Exercise description: Print exactly the lines below between the line containing "Model this scene" and the line containing "R = math.radians", counting both of those lines. Leave pictures out.

[Data listing]
--- BEGIN ---

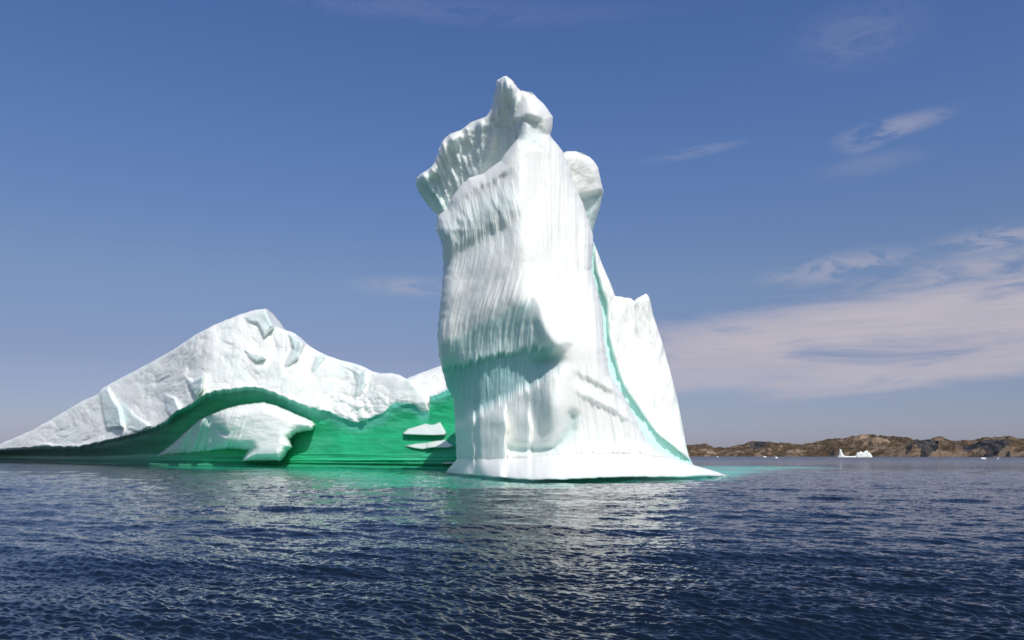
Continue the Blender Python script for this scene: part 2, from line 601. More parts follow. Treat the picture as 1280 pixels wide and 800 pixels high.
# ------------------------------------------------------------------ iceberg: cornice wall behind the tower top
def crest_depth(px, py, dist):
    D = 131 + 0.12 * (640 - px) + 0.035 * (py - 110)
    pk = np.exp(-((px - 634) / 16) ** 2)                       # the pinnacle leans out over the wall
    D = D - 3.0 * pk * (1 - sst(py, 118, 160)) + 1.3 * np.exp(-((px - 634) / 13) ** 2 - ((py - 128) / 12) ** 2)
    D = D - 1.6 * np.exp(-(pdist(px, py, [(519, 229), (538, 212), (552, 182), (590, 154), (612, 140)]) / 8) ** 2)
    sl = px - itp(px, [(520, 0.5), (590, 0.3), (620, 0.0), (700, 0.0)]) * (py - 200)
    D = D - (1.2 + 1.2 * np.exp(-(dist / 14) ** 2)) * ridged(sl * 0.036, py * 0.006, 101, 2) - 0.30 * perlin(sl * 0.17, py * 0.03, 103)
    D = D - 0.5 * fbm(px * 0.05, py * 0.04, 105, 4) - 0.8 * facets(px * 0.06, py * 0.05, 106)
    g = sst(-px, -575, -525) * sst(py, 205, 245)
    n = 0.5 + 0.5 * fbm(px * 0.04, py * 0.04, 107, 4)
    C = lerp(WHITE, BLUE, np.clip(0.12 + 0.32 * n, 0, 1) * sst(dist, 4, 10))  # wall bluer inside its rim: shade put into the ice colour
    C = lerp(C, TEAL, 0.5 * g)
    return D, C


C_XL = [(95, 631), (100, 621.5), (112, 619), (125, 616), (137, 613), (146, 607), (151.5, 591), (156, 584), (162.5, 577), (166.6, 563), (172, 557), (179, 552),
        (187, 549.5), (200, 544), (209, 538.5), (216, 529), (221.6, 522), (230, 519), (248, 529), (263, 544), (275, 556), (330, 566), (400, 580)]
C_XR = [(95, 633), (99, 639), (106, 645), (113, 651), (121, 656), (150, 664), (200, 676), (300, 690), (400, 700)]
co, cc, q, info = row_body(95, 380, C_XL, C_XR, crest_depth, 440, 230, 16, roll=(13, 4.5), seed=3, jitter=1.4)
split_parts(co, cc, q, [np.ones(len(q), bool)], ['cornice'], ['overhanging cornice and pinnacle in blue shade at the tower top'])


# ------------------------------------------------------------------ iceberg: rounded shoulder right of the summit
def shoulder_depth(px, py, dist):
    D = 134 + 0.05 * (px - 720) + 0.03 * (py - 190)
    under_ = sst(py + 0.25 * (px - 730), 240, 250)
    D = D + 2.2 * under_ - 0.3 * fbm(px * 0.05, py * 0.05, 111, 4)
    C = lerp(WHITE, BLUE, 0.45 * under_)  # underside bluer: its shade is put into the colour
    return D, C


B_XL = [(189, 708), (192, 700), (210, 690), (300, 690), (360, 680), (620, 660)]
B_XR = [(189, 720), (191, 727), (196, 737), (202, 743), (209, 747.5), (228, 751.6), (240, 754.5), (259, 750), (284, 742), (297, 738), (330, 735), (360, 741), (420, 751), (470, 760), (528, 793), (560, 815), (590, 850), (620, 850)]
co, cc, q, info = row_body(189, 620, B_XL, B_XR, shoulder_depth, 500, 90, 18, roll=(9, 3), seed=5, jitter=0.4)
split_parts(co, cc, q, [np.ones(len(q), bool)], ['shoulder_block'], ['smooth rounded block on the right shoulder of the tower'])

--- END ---
--- BEGIN ---

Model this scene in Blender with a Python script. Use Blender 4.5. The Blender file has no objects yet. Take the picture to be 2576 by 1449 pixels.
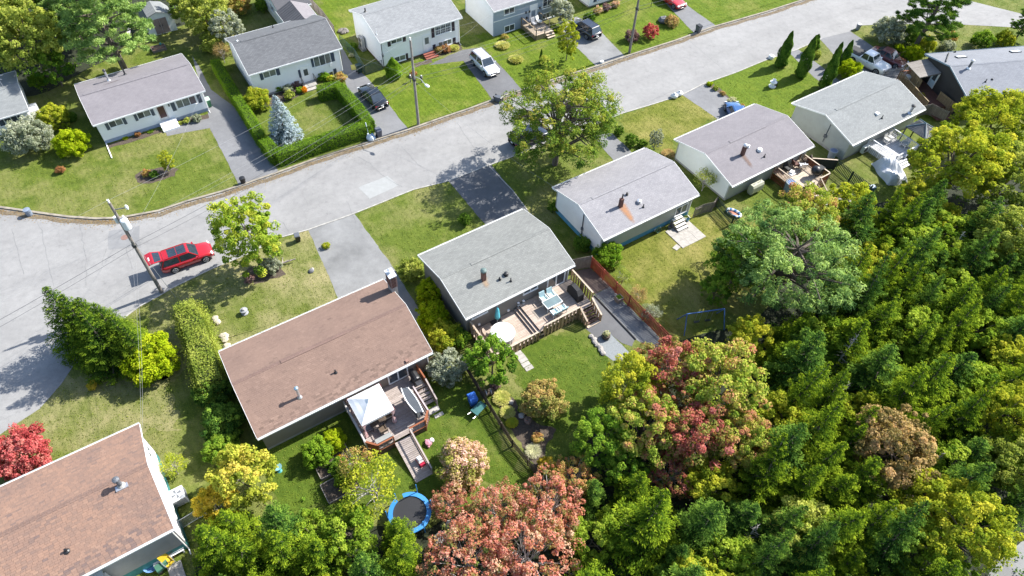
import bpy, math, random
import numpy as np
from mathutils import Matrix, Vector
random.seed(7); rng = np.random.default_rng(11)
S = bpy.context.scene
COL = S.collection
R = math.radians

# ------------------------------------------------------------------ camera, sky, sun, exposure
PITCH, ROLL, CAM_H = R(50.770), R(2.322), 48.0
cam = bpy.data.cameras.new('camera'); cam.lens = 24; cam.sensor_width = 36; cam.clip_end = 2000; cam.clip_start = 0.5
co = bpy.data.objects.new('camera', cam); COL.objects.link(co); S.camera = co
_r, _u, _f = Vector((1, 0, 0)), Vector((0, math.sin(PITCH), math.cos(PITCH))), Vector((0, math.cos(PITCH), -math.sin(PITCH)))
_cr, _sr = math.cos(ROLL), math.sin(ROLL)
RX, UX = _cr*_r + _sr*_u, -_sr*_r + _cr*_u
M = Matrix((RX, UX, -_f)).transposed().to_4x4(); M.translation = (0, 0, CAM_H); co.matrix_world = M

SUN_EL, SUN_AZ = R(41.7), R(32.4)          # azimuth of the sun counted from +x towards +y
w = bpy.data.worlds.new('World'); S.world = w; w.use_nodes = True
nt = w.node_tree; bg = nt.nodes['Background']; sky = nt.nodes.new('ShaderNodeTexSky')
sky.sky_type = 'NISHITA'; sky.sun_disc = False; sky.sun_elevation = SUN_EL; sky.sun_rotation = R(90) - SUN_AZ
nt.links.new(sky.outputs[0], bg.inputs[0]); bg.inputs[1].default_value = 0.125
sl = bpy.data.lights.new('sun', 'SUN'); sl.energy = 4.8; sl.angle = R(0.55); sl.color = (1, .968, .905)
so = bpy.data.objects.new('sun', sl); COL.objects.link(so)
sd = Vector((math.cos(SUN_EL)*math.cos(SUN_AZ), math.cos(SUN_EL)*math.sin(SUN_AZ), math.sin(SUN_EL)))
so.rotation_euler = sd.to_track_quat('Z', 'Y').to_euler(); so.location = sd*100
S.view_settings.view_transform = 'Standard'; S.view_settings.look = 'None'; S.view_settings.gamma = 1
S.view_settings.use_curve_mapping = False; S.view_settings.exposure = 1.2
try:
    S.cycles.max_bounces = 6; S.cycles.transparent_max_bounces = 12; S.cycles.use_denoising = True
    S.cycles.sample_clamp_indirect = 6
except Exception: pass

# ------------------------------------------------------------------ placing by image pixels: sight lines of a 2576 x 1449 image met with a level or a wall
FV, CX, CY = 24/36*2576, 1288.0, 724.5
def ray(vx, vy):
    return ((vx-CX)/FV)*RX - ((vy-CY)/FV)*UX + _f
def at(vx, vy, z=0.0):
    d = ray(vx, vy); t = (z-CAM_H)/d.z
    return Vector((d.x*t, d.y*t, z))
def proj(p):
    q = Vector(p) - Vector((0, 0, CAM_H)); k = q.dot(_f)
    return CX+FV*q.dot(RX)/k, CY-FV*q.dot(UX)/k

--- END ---
--- BEGIN ---

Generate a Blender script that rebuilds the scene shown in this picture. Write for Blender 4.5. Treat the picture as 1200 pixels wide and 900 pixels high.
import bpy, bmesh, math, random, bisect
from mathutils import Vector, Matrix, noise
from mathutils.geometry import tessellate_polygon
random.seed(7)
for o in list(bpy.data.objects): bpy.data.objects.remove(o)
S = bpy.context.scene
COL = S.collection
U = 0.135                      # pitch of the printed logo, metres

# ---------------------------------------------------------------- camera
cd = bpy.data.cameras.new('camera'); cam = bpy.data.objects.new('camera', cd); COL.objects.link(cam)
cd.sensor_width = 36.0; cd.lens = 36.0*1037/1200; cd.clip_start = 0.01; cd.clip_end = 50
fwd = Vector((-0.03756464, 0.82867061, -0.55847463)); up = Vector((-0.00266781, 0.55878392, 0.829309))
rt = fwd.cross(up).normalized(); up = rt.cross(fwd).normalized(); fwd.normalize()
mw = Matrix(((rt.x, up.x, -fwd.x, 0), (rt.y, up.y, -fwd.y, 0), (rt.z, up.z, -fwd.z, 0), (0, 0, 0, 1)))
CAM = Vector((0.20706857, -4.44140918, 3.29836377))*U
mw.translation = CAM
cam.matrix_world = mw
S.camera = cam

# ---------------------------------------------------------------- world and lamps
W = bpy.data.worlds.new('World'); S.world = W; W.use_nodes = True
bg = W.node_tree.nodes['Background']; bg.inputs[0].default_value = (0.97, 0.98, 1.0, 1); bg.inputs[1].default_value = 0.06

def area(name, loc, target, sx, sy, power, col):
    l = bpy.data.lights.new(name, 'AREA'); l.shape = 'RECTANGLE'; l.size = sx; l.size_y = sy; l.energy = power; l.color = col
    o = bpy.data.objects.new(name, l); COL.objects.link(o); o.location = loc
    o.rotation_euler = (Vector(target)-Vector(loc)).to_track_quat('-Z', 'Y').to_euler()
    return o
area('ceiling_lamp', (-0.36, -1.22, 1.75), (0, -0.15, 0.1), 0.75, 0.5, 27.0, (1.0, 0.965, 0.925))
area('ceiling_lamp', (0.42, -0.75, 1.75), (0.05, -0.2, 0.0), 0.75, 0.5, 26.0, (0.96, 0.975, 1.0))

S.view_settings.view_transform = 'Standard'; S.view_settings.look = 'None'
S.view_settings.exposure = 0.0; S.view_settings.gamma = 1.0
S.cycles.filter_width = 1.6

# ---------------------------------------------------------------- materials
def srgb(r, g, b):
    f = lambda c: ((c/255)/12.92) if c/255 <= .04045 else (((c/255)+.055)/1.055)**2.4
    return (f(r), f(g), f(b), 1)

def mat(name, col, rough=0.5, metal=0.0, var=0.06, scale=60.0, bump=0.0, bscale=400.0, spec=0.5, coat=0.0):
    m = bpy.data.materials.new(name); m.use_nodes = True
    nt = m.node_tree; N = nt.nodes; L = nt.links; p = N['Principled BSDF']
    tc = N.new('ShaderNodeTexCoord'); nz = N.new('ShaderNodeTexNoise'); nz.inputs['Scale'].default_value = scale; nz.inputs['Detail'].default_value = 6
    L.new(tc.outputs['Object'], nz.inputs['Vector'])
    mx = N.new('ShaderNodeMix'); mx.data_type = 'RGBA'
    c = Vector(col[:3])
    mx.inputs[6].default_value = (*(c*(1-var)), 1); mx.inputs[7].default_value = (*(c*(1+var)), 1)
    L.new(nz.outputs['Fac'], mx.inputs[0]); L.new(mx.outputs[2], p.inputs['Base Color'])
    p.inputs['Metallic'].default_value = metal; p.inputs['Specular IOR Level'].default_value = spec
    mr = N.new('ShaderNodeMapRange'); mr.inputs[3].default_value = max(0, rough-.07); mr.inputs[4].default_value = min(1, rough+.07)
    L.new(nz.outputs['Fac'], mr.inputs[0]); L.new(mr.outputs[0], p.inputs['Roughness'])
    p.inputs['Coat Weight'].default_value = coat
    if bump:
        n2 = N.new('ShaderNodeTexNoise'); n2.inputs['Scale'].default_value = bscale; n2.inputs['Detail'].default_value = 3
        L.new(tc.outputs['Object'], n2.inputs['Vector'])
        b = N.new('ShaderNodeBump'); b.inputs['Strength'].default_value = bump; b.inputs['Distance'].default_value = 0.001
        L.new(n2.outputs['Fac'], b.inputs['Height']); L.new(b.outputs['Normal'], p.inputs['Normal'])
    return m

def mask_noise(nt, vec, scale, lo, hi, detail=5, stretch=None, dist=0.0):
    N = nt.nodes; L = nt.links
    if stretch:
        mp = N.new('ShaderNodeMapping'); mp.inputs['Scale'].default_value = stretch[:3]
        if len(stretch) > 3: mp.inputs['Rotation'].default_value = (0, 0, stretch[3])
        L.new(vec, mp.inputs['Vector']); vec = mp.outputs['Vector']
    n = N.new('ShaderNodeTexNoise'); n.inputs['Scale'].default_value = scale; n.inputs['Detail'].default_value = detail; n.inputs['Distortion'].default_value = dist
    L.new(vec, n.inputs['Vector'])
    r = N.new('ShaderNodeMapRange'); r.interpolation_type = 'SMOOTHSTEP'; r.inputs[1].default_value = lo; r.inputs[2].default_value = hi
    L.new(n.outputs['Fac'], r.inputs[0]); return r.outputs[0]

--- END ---

The response:
Model this scene in Blender with a Python script. Use Blender 4.5. The Blender file has no objects yet. Take the picture to be 2576 by 1449 pixels.
import bpy, math, random
import numpy as np
from mathutils import Matrix, Vector
random.seed(7); rng = np.random.default_rng(11)
S = bpy.context.scene
COL = S.collection
R = math.radians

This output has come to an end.